International reserves form an integral part of a country's overall portfolio of foreign assets and liabilities, and it is important that the portfolio manager should decide on an appropriate level of reserves and on when the government should borrow in order to support or increase the reserves level. In principle a higher level of reserves should be maintained when a country has variable export earnings, high debt exposure, inflexible economic policies and structures or is unlikely to have access to a steady flow of external capital. According to this theory, most developing countries should have higher reserve coverage levels than industrial countries, and this has been borne out in practice. Experience has shown that developing countries should maintain enough reserves to allow for adjustment to domestic or international pressures without unduly jeopardizing their economic growth.
It is sometimes possible to augment low reserves by borrowed funds or lines of credit; but this is a costly strategy since costs of borrowing usually exceed earnings on reserves by one or two percentage points and unused lines of credit involve commitment fees. Borrowing also increases future debt service payments and is subject to roll-over problems. Limited borrowing for reserve accumulation may nonetheless be desirable, especially as borrowing is usually easier and cheaper when funds are not needed urgently and as the level of reserves is itself an important indicator to financial markets of a country's financial soundness, thus leading to potentially lower borrowing costs. In addition, if a government borrows when funds are not urgently needed it may be able to tap new sources of finance, such as the bond market.

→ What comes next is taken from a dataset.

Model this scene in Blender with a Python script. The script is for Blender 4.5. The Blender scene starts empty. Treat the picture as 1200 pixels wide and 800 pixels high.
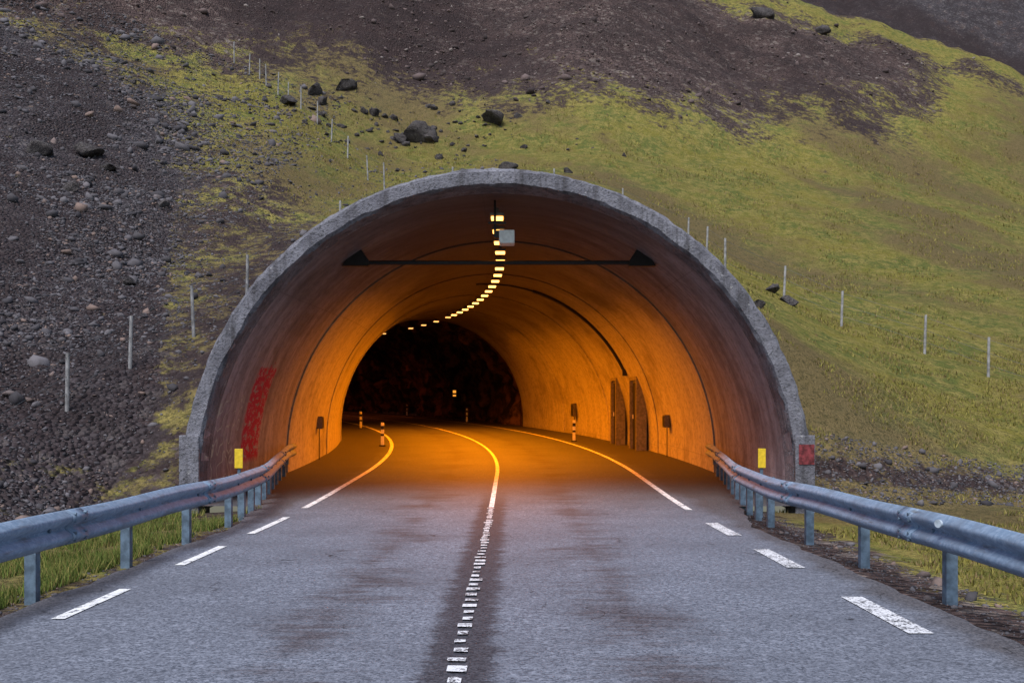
import bpy, bmesh, numpy as np, math, random
from mathutils import Vector, Matrix
random.seed(3)
RNG=np.random.default_rng(11)
sc=bpy.context.scene
COL=sc.collection
# ------------------------------------------------------------------ noise
TAB=[np.random.default_rng(100+i).random((256,256)) for i in range(8)]
def vn(x,y,k=0):
    xi=np.floor(x).astype(int);yi=np.floor(y).astype(int)
    fx=x-xi;fy=y-yi;fx=fx*fx*(3-2*fx);fy=fy*fy*(3-2*fy)
    T=TAB[k%8];a=T[xi%256,yi%256];b=T[(xi+1)%256,yi%256];c=T[xi%256,(yi+1)%256];d=T[(xi+1)%256,(yi+1)%256]
    return (a*(1-fx)+b*fx)*(1-fy)+(c*(1-fx)+d*fx)*fy-.5
def fbm(x,y,sc_=1.,o=4,k=0,g=.5):
    r=0;a=1.;f=1./sc_
    for i in range(o):
        r=r+a*vn(x*f+17.3*i+400,y*f+5.1*i+400,k+i);a*=g;f*=2.03
    return r
def sstep(a,b,x):
    t=np.clip((x-a)/(b-a),0,1); return t*t*(3-2*t)
# ------------------------------------------------------------------ tunnel path
S0=24.;R0=97.;G=.033;SL=52.5
def path(s):
    if s<=S0: cx,cy,th=0.,s,0.
    else:
        th=(s-S0)/R0;cx=-R0*(1-math.cos(th));cy=S0+R0*math.sin(th)
    if s<14: cz=0
    elif s<20: cz=G*(s-14)**2/12
    else: cz=G*3+G*(s-20)
    return cx,cy,cz,math.cos(th),math.sin(th)
def P3(s,lat,z):
    cx,cy,cz,c,sn=path(s)
    return (cx+lat*c,cy+lat*sn,cz+z)
CH=.42
# ------------------------------------------------------------------ terrain height
def hill(x,y):
    f=17.2+.35*np.maximum(x-6,0)
    yr=105+3*np.maximum(20-x,0)
    def P(u):
        u=np.maximum(u,0)
        return .35*np.minimum(u,25)+.5*np.clip(u-25,0,20)+.8*np.maximum(u-45,0)
    p=P(np.minimum(y,yr)-f)-.35*np.maximum(y-yr,0)
    hl=np.maximum(-x-7.2,0)
    p=p+.35*np.minimum(hl,90)*(1-.3*sstep(30,80,hl))*sstep(-40,0,y)
    p=p+3.2*(.5+.5*np.cos(np.pi*np.clip(x/13,-1,1)))*sstep(17.5,24,y)*(1-sstep(35,60,y))
    return np.maximum(np.maximum(p,1.0*(np.minimum(y,400)-130)),0)
def H(x,y):
    x=np.asarray(x,float);y=np.asarray(y,float)
    h=hill(x,y)
    ax=np.abs(x)
    off=np.maximum(sstep(4.6,9,ax),sstep(19,26,y))
    h=h-.05-.06*sstep(4.1,5.5,ax)
    left=sstep(2,-6,x)
    h=h+off*(.16*fbm(x,y,2.2,4,0)+.06*fbm(x,y,.5,2,2)*(1+left)+.9*fbm(x,y,11,3,1)*sstep(22,50,y))
    h=h+sstep(60,90,y)*(2.2*fbm(x,y*.35,9,4,3)+.7*fbm(x,y,2.5,3,1)+3.5*fbm(x,y,30,3,5)*sstep(80,130,y))
    h=h+sstep(110,150,y)*(5*fbm(x*1.0,y*.4,16,5,2))
    h=h+left*off*sstep(10,40,y+np.maximum(-x-8,0))*(1.1*fbm(x,y*.6,7,3,6))
    h=np.where((y<17.9)&(ax<5.75),np.minimum(h,-.05-.06*sstep(4.1,5.5,ax)),h)
    lat=np.hypot(x+R0,y-S0)-R0;lat=np.where(y<S0,x,lat)
    sarc=np.where(y<S0,y,S0+R0*np.arctan2(y-S0,x+R0))
    cz=np.where(sarc<20,0.03,G*(sarc-17))
    tube=cz+CH+np.sqrt(np.maximum(5.6**2-lat**2,0))
    inside=(y>17.9)&(np.abs(lat)<5.6)&(x>-60)&(y<90)
    return np.where(inside,np.maximum(h,tube),h)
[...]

In developing countries the ratio of reserves to imports tends to rise and fall in line with commodity price booms. Reserve levels in low-income African countries fell to particularly low levels in the early 1980s while those in oil-exporting countries, having risen sharply in the 1970s, subsequently fell back almost as fast when foreign exchange holdings were absorbed by development programmes. Some countries, such as India (1975-80) and China, deliberately maintain high reserves, while others may allow reserves to remain at low levels for long periods of time.